THE MORE THINGS CHANGE…

by Terence Smith

   I can hardly believe it, but it was 59 years ago today, on June 5, 1967, that Israel launched the Six Day War against her Arab neighbors. The tiny nation captured  Jerusalem, the West Bank and more and set in motion the Middle East dynamic that continues in such violent fashion to this day.

   Israel today finds itself fighting on at least four fronts: Iran, Lebanon, Gaza and, episodically, against the Houthis in Yemen. That is to say nothing of the murderous turmoil between settlers and Palestinians in the still-occupied West Bank and the internal divisions between orthodox and secular Israelis.

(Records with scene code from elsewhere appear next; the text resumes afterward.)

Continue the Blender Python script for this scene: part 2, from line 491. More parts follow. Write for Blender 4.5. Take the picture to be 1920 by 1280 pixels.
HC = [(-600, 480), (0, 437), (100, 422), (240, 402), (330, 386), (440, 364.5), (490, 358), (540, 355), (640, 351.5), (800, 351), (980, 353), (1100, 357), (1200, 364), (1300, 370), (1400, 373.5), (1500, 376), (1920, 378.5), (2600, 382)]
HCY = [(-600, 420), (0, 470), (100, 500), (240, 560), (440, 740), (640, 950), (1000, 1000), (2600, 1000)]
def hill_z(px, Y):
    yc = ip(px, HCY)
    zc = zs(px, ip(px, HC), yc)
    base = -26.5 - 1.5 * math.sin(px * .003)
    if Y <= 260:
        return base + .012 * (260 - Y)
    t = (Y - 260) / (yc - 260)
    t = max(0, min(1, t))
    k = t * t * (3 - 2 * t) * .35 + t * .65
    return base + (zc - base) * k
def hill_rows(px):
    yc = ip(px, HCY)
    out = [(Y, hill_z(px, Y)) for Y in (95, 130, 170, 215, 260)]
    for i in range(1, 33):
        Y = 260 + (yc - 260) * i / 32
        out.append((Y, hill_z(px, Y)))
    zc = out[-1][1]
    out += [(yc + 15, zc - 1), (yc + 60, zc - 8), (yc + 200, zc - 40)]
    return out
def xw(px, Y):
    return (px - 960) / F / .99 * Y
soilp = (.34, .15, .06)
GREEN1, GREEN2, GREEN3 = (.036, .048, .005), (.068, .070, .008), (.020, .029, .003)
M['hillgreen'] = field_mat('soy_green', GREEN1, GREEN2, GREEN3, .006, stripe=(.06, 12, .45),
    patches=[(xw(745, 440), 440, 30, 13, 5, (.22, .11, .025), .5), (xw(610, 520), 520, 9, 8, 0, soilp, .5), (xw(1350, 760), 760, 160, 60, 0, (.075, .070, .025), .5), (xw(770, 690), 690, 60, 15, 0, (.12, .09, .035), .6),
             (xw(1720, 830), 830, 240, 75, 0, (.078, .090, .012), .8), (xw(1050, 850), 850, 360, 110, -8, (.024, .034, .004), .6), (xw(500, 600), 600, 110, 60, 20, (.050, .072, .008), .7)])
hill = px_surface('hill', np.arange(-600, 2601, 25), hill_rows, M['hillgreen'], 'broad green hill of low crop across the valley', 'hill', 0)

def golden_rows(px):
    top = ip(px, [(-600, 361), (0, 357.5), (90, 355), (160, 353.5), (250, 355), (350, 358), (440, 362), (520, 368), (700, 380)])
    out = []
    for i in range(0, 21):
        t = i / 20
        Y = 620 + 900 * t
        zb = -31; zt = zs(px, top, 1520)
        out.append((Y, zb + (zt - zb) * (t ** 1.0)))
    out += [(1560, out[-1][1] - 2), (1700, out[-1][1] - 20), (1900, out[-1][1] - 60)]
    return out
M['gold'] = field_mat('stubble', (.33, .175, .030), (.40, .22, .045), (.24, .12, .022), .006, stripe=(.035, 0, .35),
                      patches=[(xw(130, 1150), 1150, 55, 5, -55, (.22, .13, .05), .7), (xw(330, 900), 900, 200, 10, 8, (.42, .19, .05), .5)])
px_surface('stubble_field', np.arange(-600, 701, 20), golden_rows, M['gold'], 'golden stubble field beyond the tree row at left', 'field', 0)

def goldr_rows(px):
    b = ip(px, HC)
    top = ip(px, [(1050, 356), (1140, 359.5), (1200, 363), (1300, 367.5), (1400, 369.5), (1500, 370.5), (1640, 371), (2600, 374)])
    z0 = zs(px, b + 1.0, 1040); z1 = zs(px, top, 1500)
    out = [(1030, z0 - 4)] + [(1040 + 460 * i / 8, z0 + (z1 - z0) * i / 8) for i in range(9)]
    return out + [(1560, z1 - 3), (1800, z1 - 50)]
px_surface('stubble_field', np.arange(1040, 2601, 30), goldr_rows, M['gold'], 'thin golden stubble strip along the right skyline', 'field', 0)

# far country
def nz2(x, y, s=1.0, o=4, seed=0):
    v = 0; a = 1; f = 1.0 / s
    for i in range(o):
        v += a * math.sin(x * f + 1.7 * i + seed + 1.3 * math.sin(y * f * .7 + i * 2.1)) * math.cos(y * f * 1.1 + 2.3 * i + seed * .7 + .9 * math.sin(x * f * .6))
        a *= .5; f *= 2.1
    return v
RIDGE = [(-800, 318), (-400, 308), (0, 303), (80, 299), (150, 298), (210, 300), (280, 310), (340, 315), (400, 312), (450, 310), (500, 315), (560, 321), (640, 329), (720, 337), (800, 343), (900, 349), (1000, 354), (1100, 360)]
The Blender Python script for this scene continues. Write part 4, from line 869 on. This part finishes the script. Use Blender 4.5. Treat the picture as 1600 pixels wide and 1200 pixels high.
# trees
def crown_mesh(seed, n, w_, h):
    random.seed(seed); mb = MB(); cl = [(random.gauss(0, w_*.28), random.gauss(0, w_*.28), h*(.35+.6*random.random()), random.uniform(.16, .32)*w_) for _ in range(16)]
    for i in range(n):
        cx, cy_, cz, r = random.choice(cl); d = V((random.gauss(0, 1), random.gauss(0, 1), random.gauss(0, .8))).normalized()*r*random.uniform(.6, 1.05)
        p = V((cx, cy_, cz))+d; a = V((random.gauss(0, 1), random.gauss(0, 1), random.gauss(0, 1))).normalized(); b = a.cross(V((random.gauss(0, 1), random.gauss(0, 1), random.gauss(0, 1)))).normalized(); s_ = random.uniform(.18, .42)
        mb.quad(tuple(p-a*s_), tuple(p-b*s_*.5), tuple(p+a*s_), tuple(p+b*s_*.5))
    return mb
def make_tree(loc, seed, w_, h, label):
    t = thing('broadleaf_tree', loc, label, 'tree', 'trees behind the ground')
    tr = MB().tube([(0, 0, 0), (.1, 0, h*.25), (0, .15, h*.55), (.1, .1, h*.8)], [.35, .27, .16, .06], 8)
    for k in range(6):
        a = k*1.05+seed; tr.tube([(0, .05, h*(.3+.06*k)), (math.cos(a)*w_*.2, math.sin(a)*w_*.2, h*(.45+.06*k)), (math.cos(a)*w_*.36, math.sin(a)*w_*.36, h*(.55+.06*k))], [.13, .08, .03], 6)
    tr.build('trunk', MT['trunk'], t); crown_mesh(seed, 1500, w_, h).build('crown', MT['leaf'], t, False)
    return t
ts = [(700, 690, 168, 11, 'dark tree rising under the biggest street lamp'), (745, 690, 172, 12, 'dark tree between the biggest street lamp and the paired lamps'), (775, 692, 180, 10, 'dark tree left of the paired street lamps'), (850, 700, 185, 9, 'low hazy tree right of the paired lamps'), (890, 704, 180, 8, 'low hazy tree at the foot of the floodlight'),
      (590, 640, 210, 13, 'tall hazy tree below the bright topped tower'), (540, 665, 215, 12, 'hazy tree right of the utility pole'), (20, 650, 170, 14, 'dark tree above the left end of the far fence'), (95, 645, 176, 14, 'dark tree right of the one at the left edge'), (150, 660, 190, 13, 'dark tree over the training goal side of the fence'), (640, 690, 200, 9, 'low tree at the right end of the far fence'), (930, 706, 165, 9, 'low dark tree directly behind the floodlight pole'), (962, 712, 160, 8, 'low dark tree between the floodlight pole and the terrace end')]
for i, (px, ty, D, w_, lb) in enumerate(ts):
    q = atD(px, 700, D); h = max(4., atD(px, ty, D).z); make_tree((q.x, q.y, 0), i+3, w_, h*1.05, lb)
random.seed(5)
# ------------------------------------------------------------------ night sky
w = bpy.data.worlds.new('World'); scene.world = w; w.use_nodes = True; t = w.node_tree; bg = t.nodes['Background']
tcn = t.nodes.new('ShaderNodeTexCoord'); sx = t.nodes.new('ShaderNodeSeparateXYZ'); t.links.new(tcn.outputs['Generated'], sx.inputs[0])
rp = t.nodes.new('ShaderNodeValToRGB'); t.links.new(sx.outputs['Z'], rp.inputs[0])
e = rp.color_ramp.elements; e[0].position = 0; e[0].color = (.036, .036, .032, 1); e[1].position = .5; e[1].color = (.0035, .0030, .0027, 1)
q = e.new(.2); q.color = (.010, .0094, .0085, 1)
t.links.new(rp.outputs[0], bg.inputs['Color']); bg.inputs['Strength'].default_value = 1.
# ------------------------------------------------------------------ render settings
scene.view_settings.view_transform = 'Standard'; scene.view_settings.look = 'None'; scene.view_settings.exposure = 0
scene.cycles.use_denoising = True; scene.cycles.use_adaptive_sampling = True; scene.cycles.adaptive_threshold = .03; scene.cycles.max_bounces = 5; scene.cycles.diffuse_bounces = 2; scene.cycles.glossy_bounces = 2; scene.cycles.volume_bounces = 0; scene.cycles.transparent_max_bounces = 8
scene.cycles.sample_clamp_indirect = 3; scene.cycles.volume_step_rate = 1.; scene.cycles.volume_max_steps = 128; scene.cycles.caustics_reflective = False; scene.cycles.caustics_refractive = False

It is a tumultuous nation. And national elections must be held by October.

   The contrast with 59 years ago is extraordinary.  When the guns fell silent after six days, peace seemed inevitable. The Israeli victory had been so sweeping, so total, that Israelis and Palestinians alike assumed that negotiations and a peace agreement was just around the corner. The long-elusive two-state solution seemed imminent. Palestinians and Israelis were mingling together in the Old City of Jerusalem and finding that neither was all that foreign or threatening. 

   This new-found harmony did not last, of course. The Arab states gathered in Khartoum in the fall of 1967 and decided against negotiating or making peace with Israel. Ultimately, harder-edged Israeli governments took over in Jerusalem. More wars and conflicts followed. Rinse and repeat.

   The irony is that so little has changed as the decades have gone by. Israel has grown stronger, yes, and more fractured. The Arab states are more embittered, and divided. The great powers have weighed in — and out — of the region. The stakes have multiplied.

   But a peaceful solution is still there, still possible. There is an old saying that if you locked two lawyers in a room, they could come up with a Middle East compromise in short order — if only the parties could trust each other. Two states for two peoples, that’s the solution. Everybody knows it. But nobody, so far, is big enough to bring it about. The late Yitzhak Rabin might have, had he not been assassinated by an Israeli   killer who feared exactly that.

   Instead, the fighting and killing goes on, the different players more intransigent, the weapons more powerful and the stakes ever greater.

   On this anniversary, 59 years after the start of the Six Day War, the old axiom is true: the more things change…the more they stay the same.